### EXERCISE BRIEF
Copy each line exactly.

### SOURCE MATERIAL

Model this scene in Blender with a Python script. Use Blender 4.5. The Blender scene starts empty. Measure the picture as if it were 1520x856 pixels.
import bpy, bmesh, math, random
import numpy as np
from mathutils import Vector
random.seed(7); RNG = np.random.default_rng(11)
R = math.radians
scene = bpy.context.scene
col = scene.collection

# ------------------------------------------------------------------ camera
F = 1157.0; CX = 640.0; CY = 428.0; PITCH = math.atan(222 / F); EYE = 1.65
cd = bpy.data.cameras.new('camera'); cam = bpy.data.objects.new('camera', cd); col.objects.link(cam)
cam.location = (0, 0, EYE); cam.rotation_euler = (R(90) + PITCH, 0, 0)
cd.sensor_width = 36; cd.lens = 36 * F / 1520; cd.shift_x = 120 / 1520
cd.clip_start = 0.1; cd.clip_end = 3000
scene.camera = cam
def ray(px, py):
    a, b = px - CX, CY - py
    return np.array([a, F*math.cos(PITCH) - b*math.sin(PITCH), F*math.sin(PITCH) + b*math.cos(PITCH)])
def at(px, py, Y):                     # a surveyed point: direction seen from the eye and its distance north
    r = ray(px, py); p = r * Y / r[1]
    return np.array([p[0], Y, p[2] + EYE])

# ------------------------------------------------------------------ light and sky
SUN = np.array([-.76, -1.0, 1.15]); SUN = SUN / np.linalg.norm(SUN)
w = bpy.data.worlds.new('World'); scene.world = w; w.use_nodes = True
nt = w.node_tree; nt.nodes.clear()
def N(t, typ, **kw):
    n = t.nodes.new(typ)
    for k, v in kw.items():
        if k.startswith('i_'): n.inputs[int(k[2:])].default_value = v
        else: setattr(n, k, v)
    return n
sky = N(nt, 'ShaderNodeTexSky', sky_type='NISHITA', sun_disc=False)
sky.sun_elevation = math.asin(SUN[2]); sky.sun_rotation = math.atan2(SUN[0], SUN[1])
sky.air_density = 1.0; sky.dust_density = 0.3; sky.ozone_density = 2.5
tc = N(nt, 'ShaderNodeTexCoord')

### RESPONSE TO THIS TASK
Model this scene in Blender with a Python script. Use Blender 4.5. The Blender scene starts empty. Measure the picture as if it were 1520x856 pixels.
import bpy, bmesh, math, random
import numpy as np
from mathutils import Vector
random.seed(7); RNG = np.random.default_rng(11)
R = math.radians
scene = bpy.context.scene
col = scene.collection

# ------------------------------------------------------------------ camera
F = 1157.0; CX = 640.0; CY = 428.0; PITCH = math.atan(222 / F); EYE = 1.65
cd = bpy.data.cameras.new('camera'); cam = bpy.data.objects.new('camera', cd); col.objects.link(cam)
cam.location = (0, 0, EYE); cam.rotation_euler = (R(90) + PITCH, 0, 0)
cd.sensor_width = 36; cd.lens = 36 * F / 1520; cd.shift_x = 120 / 1520
cd.clip_start = 0.1; cd.clip_end = 3000
scene.camera = cam
def ray(px, py):
    a, b = px - CX, CY - py
    return np.array([a, F*math.cos(PITCH) - b*math.sin(PITCH), F*math.sin(PITCH) + b*math.cos(PITCH)])
def at(px, py, Y):                     # a surveyed point: direction seen from the eye and its distance north
    r = ray(px, py); p = r * Y / r[1]
    return np.array([p[0], Y, p[2] + EYE])

# ------------------------------------------------------------------ light and sky
SUN = np.array([-.76, -1.0, 1.15]); SUN = SUN / np.linalg.norm(SUN)
w = bpy.data.worlds.new('World'); scene.world = w; w.use_nodes = True
nt = w.node_tree; nt.nodes.clear()
def N(t, typ, **kw):
    n = t.nodes.new(typ)
    for k, v in kw.items():
        if k.startswith('i_'): n.inputs[int(k[2:])].default_value = v
        else: setattr(n, k, v)
    return n
sky = N(nt, 'ShaderNodeTexSky', sky_type='NISHITA', sun_disc=False)
sky.sun_elevation = math.asin(SUN[2]); sky.sun_rotation = math.atan2(SUN[0], SUN[1])
sky.air_density = 1.0; sky.dust_density = 0.3; sky.ozone_density = 2.5
tc = N(nt, 'ShaderNodeTexCoord')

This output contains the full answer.